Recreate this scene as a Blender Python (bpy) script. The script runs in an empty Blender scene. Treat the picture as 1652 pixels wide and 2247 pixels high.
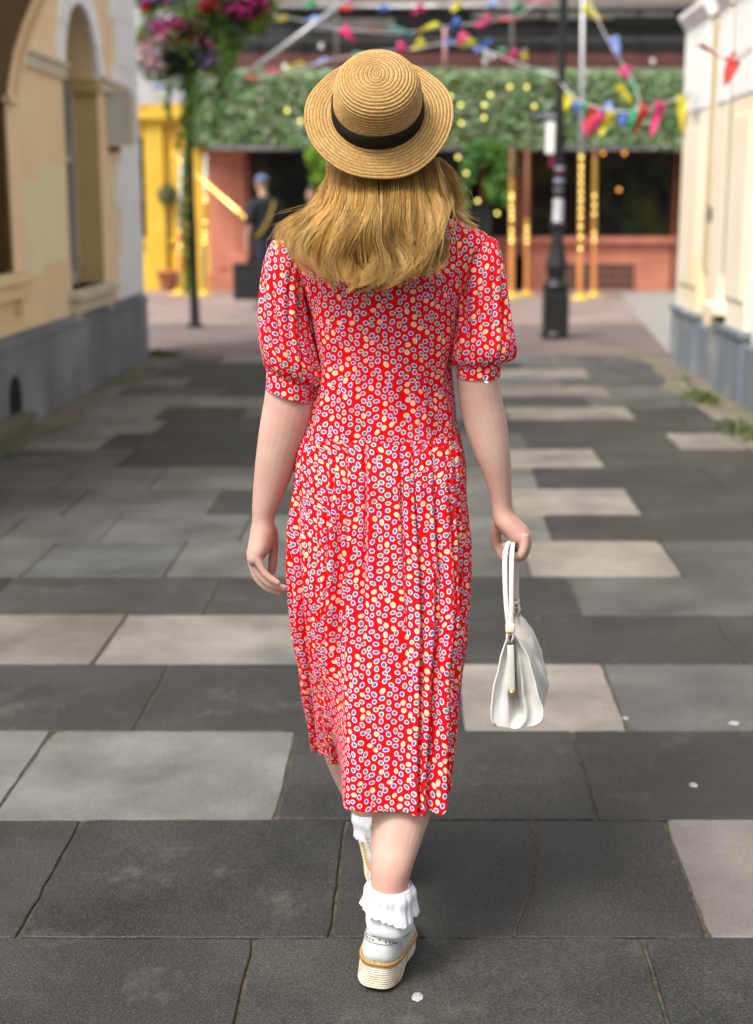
import bpy, bmesh, math, random
import numpy as np
from mathutils import Vector, Matrix, Euler
C = bpy.context.scene.collection
SC = bpy.context.scene
PI = math.pi
# ------------------------------------------------------------------ camera
F = 3121.0; H = 1.48; PITCH = math.atan(683 / F)
cP, sP = math.cos(PITCH), math.sin(PITCH)
K = 0.0326                                   # the street runs slightly to the right of the view axis
cam = bpy.data.objects.new('camera', bpy.data.cameras.new('camera')); C.objects.link(cam)
cam.location = (0, 0, H); cam.rotation_euler = (PI / 2 - PITCH, 0, 0)
cam.data.sensor_fit = 'VERTICAL'; cam.data.sensor_height = 36.0
cam.data.lens = 50.0; cam.data.clip_start = 0.05; cam.data.clip_end = 2000
cam.data.dof.use_dof = True; cam.data.dof.focus_distance = 2.68; cam.data.dof.aperture_fstop = 2.7
SC.camera = cam
# ------------------------------------------------------------------ sky, sun, exposure
SUN_EL, SUN_AZ = math.radians(54), math.radians(-138)   # azimuth clockwise from +Y: from the left, behind the camera
w = bpy.data.worlds.new("World"); SC.world = w; w.use_nodes = True
nt = w.node_tree; bg = nt.nodes['Background']
sky = nt.nodes.new('ShaderNodeTexSky'); sky.sky_type = 'NISHITA'; sky.sun_disc = False
sky.sun_elevation = SUN_EL; sky.sun_rotation = SUN_AZ
sky.air_density = 1.0; sky.dust_density = 6.0; sky.ozone_density = 1.0
hs = nt.nodes.new('ShaderNodeHueSaturation'); hs.inputs['Saturation'].default_value = 0.3
nt.links.new(sky.outputs[0], hs.inputs['Color']); nt.links.new(hs.outputs[0], bg.inputs[0])
bg.inputs[1].default_value = 0.15
sd = bpy.data.lights.new('sun', 'SUN'); sd.energy = 1.75; sd.angle = math.radians(15); sd.color = (1.0, 0.955, 0.89)
so = bpy.data.objects.new('sun', sd); C.objects.link(so); so.location = (-5, -5, 12)
sdir = Vector((math.sin(SUN_AZ) * math.cos(SUN_EL), math.cos(SUN_AZ) * math.cos(SUN_EL), math.sin(SUN_EL)))
so.rotation_euler = sdir.to_track_quat('Z', 'Y').to_euler()
vs = SC.view_settings; vs.view_transform = 'Standard'; vs.look = 'None'; vs.exposure = 0.66; vs.gamma = 1.0
SC.render.film_transparent = False
SC.cycles.max_bounces = 8

# ------------------------------------------------------------------ projection helpers
def ray(px, py):
    dx = (px - 826) / F; dy = (1123.5 - py) / F
    return (dx, cP + dy * sP, -sP + dy * cP)
def P(px, py, Y):
    r = ray(px, py); t = Y / r[1]
    return np.array((r[0] * t, Y, H + r[2] * t))
def G(px, py, z=0.0):
    r = ray(px, py); t = (z - H) / r[2]
    return np.array((r[0] * t, r[1] * t, z))
def WL(px, py, x0):                          # pixel -> (s, z) on a wall plane running along the street
    r = ray(px, py); t = x0 / (r[0] - K * r[1])
    return (r[1] * t, H + r[2] * t)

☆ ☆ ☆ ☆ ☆

Required work: Reproduce the whole listing word for word, setting aside any pictures.

Correct result:
Recreate this scene as a Blender Python (bpy) script. The script runs in an empty Blender scene. Treat the picture as 1652 pixels wide and 2247 pixels high.
import bpy, bmesh, math, random
import numpy as np
from mathutils import Vector, Matrix, Euler
C = bpy.context.scene.collection
SC = bpy.context.scene
PI = math.pi
# ------------------------------------------------------------------ camera
F = 3121.0; H = 1.48; PITCH = math.atan(683 / F)
cP, sP = math.cos(PITCH), math.sin(PITCH)
K = 0.0326                                   # the street runs slightly to the right of the view axis
cam = bpy.data.objects.new('camera', bpy.data.cameras.new('camera')); C.objects.link(cam)
cam.location = (0, 0, H); cam.rotation_euler = (PI / 2 - PITCH, 0, 0)
cam.data.sensor_fit = 'VERTICAL'; cam.data.sensor_height = 36.0
cam.data.lens = 50.0; cam.data.clip_start = 0.05; cam.data.clip_end = 2000
cam.data.dof.use_dof = True; cam.data.dof.focus_distance = 2.68; cam.data.dof.aperture_fstop = 2.7
SC.camera = cam
# ------------------------------------------------------------------ sky, sun, exposure
SUN_EL, SUN_AZ = math.radians(54), math.radians(-138)   # azimuth clockwise from +Y: from the left, behind the camera
w = bpy.data.worlds.new("World"); SC.world = w; w.use_nodes = True
nt = w.node_tree; bg = nt.nodes['Background']
sky = nt.nodes.new('ShaderNodeTexSky'); sky.sky_type = 'NISHITA'; sky.sun_disc = False
sky.sun_elevation = SUN_EL; sky.sun_rotation = SUN_AZ
sky.air_density = 1.0; sky.dust_density = 6.0; sky.ozone_density = 1.0
hs = nt.nodes.new('ShaderNodeHueSaturation'); hs.inputs['Saturation'].default_value = 0.3
nt.links.new(sky.outputs[0], hs.inputs['Color']); nt.links.new(hs.outputs[0], bg.inputs[0])
bg.inputs[1].default_value = 0.15
sd = bpy.data.lights.new('sun', 'SUN'); sd.energy = 1.75; sd.angle = math.radians(15); sd.color = (1.0, 0.955, 0.89)
so = bpy.data.objects.new('sun', sd); C.objects.link(so); so.location = (-5, -5, 12)
sdir = Vector((math.sin(SUN_AZ) * math.cos(SUN_EL), math.cos(SUN_AZ) * math.cos(SUN_EL), math.sin(SUN_EL)))
so.rotation_euler = sdir.to_track_quat('Z', 'Y').to_euler()
vs = SC.view_settings; vs.view_transform = 'Standard'; vs.look = 'None'; vs.exposure = 0.66; vs.gamma = 1.0
SC.render.film_transparent = False
SC.cycles.max_bounces = 8

# ------------------------------------------------------------------ projection helpers
def ray(px, py):
    dx = (px - 826) / F; dy = (1123.5 - py) / F
    return (dx, cP + dy * sP, -sP + dy * cP)
def P(px, py, Y):
    r = ray(px, py); t = Y / r[1]
    return np.array((r[0] * t, Y, H + r[2] * t))
def G(px, py, z=0.0):
    r = ray(px, py); t = (z - H) / r[2]
    return np.array((r[0] * t, r[1] * t, z))
def WL(px, py, x0):                          # pixel -> (s, z) on a wall plane running along the street
    r = ray(px, py); t = x0 / (r[0] - K * r[1])
    return (r[1] * t, H + r[2] * t)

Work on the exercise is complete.